→ Do this
Quote the data below in full, minus the images.

→ Source excerpt
════════════════════
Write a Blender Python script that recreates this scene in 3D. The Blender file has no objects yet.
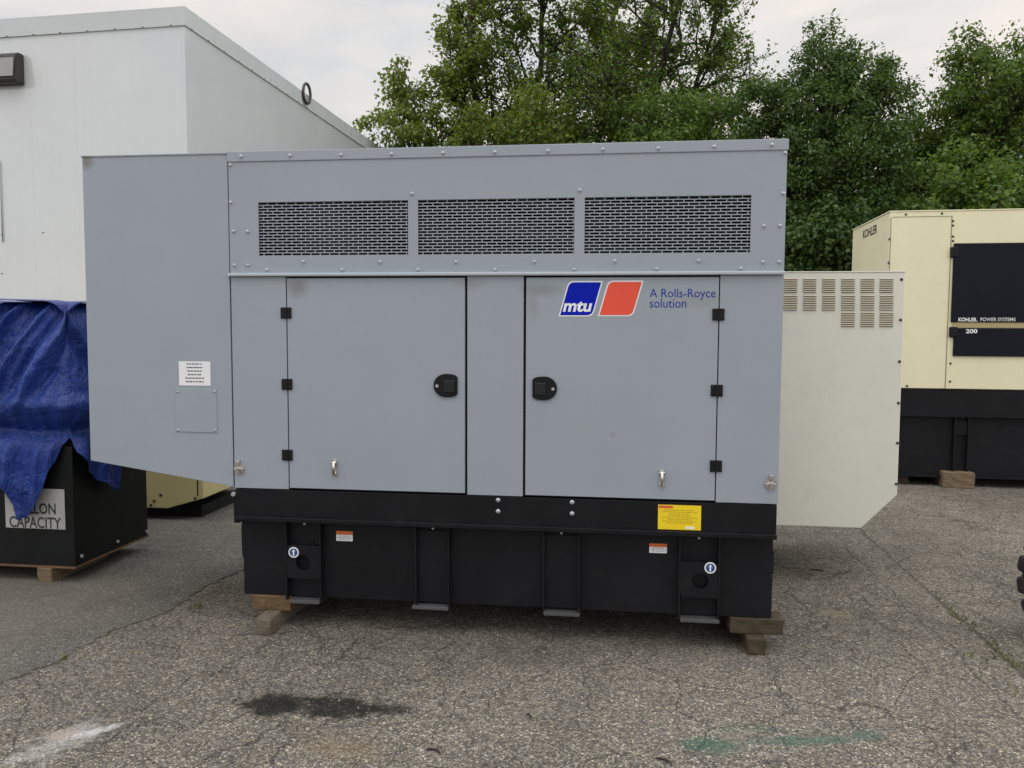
import bpy, bmesh, math, random
import numpy as np
from mathutils import Vector, Matrix, noise
R = math.radians
random.seed(7); RNG = np.random.default_rng(7)
scene = bpy.context.scene
COL = scene.collection

# ------------------------------------------------------------------ camera
FPX, CAMD, CAMH = 850.0, 4.4, 1.7
_y, _p, _r = R(-7.456), R(4.046), R(.2286)
_x = Vector((math.cos(_y), -math.sin(_y), 0)); _f = Vector((math.sin(_y), math.cos(_y), 0)); _z = Vector((0, 0, 1))
FW = math.cos(_p)*_f - math.sin(_p)*_z
UP0 = math.sin(_p)*_f + math.cos(_p)*_z
RT = math.cos(_r)*_x + math.sin(_r)*UP0
UP = -math.sin(_r)*_x + math.cos(_r)*UP0
CAM = Vector((0, -CAMD, CAMH))
cd = bpy.data.cameras.new('camera'); cam = bpy.data.objects.new('camera', cd); COL.objects.link(cam)
cd.sensor_width = 36; cd.lens = FPX/1024*36; cd.clip_start = .05; cd.clip_end = 2000
cam.matrix_world = Matrix(((RT.x, UP.x, -FW.x, CAM.x), (RT.y, UP.y, -FW.y, CAM.y), (RT.z, UP.z, -FW.z, CAM.z), (0, 0, 0, 1)))
scene.camera = cam

def ray(px, py): return FW + (px-512)/FPX*RT - (py-384)/FPX*UP
def at(px, py, Y=0.0):
    r = ray(px, py); return CAM + r*((Y+CAMD)/r.y)
def atz(px, py, z=0.0):
    r = ray(px, py); return CAM + r*((z-CAMH)/r.z)

# ------------------------------------------------------------------ light
SUN_EL, SUN_AZ = R(66), R(185)           # azimuth clockwise from +Y
w = bpy.data.worlds.new('World'); scene.world = w; w.use_nodes = True
nt = w.node_tree; nt.nodes.clear()
def N(t, typ, **kw):
    n = t.nodes.new(typ)
    for k, v in kw.items():
        if k.startswith('i_'): n.inputs[k[2:].replace('_', ' ')].default_value = v
        else: setattr(n, k, v)
    return n
out = N(nt, 'ShaderNodeOutputWorld')
sky = N(nt, 'ShaderNodeTexSky', sky_type='NISHITA', sun_disc=False, sun_elevation=SUN_EL, sun_rotation=SUN_AZ, dust_density=3.0)
bg1 = N(nt, 'ShaderNodeBackground'); bg1.inputs['Strength'].default_value = .08
nt.links.new(sky.outputs[0], bg1.inputs[0])
tc = N(nt, 'ShaderNodeTexCoord')
mp = N(nt, 'ShaderNodeMapping'); mp.inputs['Scale'].default_value = (1.0, 1.0, 2.6); mp.inputs['Location'].default_value = (3.3, 7.7, .5)
nt.links.new(tc.outputs['Generated'], mp.inputs[0])
cn = N(nt, 'ShaderNodeTexNoise'); cn.inputs['Scale'].default_value = 2.2; cn.inputs['Detail'].default_value = 7; cn.inputs['Roughness'].default_value = .52; cn.inputs['Distortion'].default_value = .3
nt.links.new(mp.outputs[0], cn.inputs[0])
cr = N(nt, 'ShaderNodeValToRGB')
cr.color_ramp.elements[0].position = .36; cr.color_ramp.elements[0].color = (.47, .54, .64, 1)
cr.color_ramp.elements[1].position = .62; cr.color_ramp.elements[1].color = (.93, .85, .79, 1)
e = cr.color_ramp.elements.new(.5); e.color = (.76, .75, .745, 1)
nt.links.new(cn.outputs[0], cr.inputs[0])
sp = N(nt, 'ShaderNodeSeparateXYZ'); nt.links.new(tc.outputs['Generated'], sp.inputs[0])
half = N(nt, 'ShaderNodeMath', operation='MULTIPLY_ADD'); half.inputs[1].default_value = .5; half.inputs[2].default_value = .5
nt.links.new(sp.outputs['Y'], half.inputs[0])
br_ = N(nt, 'ShaderNodeValToRGB')          # the overcast is brightest to both sides of the yard
el = br_.color_ramp.elements
el[0].position = 0; el[0].color = (.62, .62, .62, 1); el[1].position = 1; el[1].color = (.47, .47, .47, 1)
for p_, v_ in ((.25, .86), (.5, 1.45), (.75, .95), (.88, .49)):
    e = el.new(p_); e.color = (v_, v_, v_, 1)
nt.links.new(half.outputs[0], br_.inputs[0])
mr = N(nt, 'ShaderNodeMath', operation='MULTIPLY'); mr.inputs[1].default_value = 2.0; nt.links.new(br_.outputs[0], mr.inputs[0])
bg2 = N(nt, 'ShaderNodeBackground'); nt.links.new(cr.outputs[0], bg2.inputs[0]); nt.links.new(mr.outputs[0], bg2.inputs[1])
cm = N(nt, 'ShaderNodeTexNoise'); cm.inputs['Scale'].default_value = 1.6; cm.inputs['Detail'].default_value = 4
nt.links.new(mp.outputs[0], cm.inputs[0])
cmr = N(nt, 'ShaderNodeMapRange'); cmr.inputs['From Min'].default_value = .3; cmr.inputs['From Max'].default_value = .5; cmr.inputs['To Min'].default_value = .8; cmr.inputs['To Max'].default_value = 1.0
nt.links.new(cm.outputs[0], cmr.inputs[0])
mx = N(nt, 'ShaderNodeMixShader'); nt.links.new(cmr.outputs[0], mx.inputs[0]); nt.links.new(bg1.outputs[0], mx.inputs[1]); nt.links.new(bg2.outputs[0], mx.inputs[2])
nt.links.new(mx.outputs[0], out.inputs[0])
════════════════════
→ Finished exercise
Write a Blender Python script that recreates this scene in 3D. The Blender file has no objects yet.
import bpy, bmesh, math, random
import numpy as np
from mathutils import Vector, Matrix, noise
R = math.radians
random.seed(7); RNG = np.random.default_rng(7)
scene = bpy.context.scene
COL = scene.collection

# ------------------------------------------------------------------ camera
FPX, CAMD, CAMH = 850.0, 4.4, 1.7
_y, _p, _r = R(-7.456), R(4.046), R(.2286)
_x = Vector((math.cos(_y), -math.sin(_y), 0)); _f = Vector((math.sin(_y), math.cos(_y), 0)); _z = Vector((0, 0, 1))
FW = math.cos(_p)*_f - math.sin(_p)*_z
UP0 = math.sin(_p)*_f + math.cos(_p)*_z
RT = math.cos(_r)*_x + math.sin(_r)*UP0
UP = -math.sin(_r)*_x + math.cos(_r)*UP0
CAM = Vector((0, -CAMD, CAMH))
cd = bpy.data.cameras.new('camera'); cam = bpy.data.objects.new('camera', cd); COL.objects.link(cam)
cd.sensor_width = 36; cd.lens = FPX/1024*36; cd.clip_start = .05; cd.clip_end = 2000
cam.matrix_world = Matrix(((RT.x, UP.x, -FW.x, CAM.x), (RT.y, UP.y, -FW.y, CAM.y), (RT.z, UP.z, -FW.z, CAM.z), (0, 0, 0, 1)))
scene.camera = cam

def ray(px, py): return FW + (px-512)/FPX*RT - (py-384)/FPX*UP
def at(px, py, Y=0.0):
    r = ray(px, py); return CAM + r*((Y+CAMD)/r.y)
def atz(px, py, z=0.0):
    r = ray(px, py); return CAM + r*((z-CAMH)/r.z)

# ------------------------------------------------------------------ light
SUN_EL, SUN_AZ = R(66), R(185)           # azimuth clockwise from +Y
w = bpy.data.worlds.new('World'); scene.world = w; w.use_nodes = True
nt = w.node_tree; nt.nodes.clear()
def N(t, typ, **kw):
    n = t.nodes.new(typ)
    for k, v in kw.items():
        if k.startswith('i_'): n.inputs[k[2:].replace('_', ' ')].default_value = v
        else: setattr(n, k, v)
    return n
out = N(nt, 'ShaderNodeOutputWorld')
sky = N(nt, 'ShaderNodeTexSky', sky_type='NISHITA', sun_disc=False, sun_elevation=SUN_EL, sun_rotation=SUN_AZ, dust_density=3.0)
bg1 = N(nt, 'ShaderNodeBackground'); bg1.inputs['Strength'].default_value = .08
nt.links.new(sky.outputs[0], bg1.inputs[0])
tc = N(nt, 'ShaderNodeTexCoord')
mp = N(nt, 'ShaderNodeMapping'); mp.inputs['Scale'].default_value = (1.0, 1.0, 2.6); mp.inputs['Location'].default_value = (3.3, 7.7, .5)
nt.links.new(tc.outputs['Generated'], mp.inputs[0])
cn = N(nt, 'ShaderNodeTexNoise'); cn.inputs['Scale'].default_value = 2.2; cn.inputs['Detail'].default_value = 7; cn.inputs['Roughness'].default_value = .52; cn.inputs['Distortion'].default_value = .3
nt.links.new(mp.outputs[0], cn.inputs[0])
cr = N(nt, 'ShaderNodeValToRGB')
cr.color_ramp.elements[0].position = .36; cr.color_ramp.elements[0].color = (.47, .54, .64, 1)
cr.color_ramp.elements[1].position = .62; cr.color_ramp.elements[1].color = (.93, .85, .79, 1)
e = cr.color_ramp.elements.new(.5); e.color = (.76, .75, .745, 1)
nt.links.new(cn.outputs[0], cr.inputs[0])
sp = N(nt, 'ShaderNodeSeparateXYZ'); nt.links.new(tc.outputs['Generated'], sp.inputs[0])
half = N(nt, 'ShaderNodeMath', operation='MULTIPLY_ADD'); half.inputs[1].default_value = .5; half.inputs[2].default_value = .5
nt.links.new(sp.outputs['Y'], half.inputs[0])
br_ = N(nt, 'ShaderNodeValToRGB')          # the overcast is brightest to both sides of the yard
el = br_.color_ramp.elements
el[0].position = 0; el[0].color = (.62, .62, .62, 1); el[1].position = 1; el[1].color = (.47, .47, .47, 1)
for p_, v_ in ((.25, .86), (.5, 1.45), (.75, .95), (.88, .49)):
    e = el.new(p_); e.color = (v_, v_, v_, 1)
nt.links.new(half.outputs[0], br_.inputs[0])
mr = N(nt, 'ShaderNodeMath', operation='MULTIPLY'); mr.inputs[1].default_value = 2.0; nt.links.new(br_.outputs[0], mr.inputs[0])
bg2 = N(nt, 'ShaderNodeBackground'); nt.links.new(cr.outputs[0], bg2.inputs[0]); nt.links.new(mr.outputs[0], bg2.inputs[1])
cm = N(nt, 'ShaderNodeTexNoise'); cm.inputs['Scale'].default_value = 1.6; cm.inputs['Detail'].default_value = 4
nt.links.new(mp.outputs[0], cm.inputs[0])
cmr = N(nt, 'ShaderNodeMapRange'); cmr.inputs['From Min'].default_value = .3; cmr.inputs['From Max'].default_value = .5; cmr.inputs['To Min'].default_value = .8; cmr.inputs['To Max'].default_value = 1.0
nt.links.new(cm.outputs[0], cmr.inputs[0])
mx = N(nt, 'ShaderNodeMixShader'); nt.links.new(cmr.outputs[0], mx.inputs[0]); nt.links.new(bg1.outputs[0], mx.inputs[1]); nt.links.new(bg2.outputs[0], mx.inputs[2])
nt.links.new(mx.outputs[0], out.inputs[0])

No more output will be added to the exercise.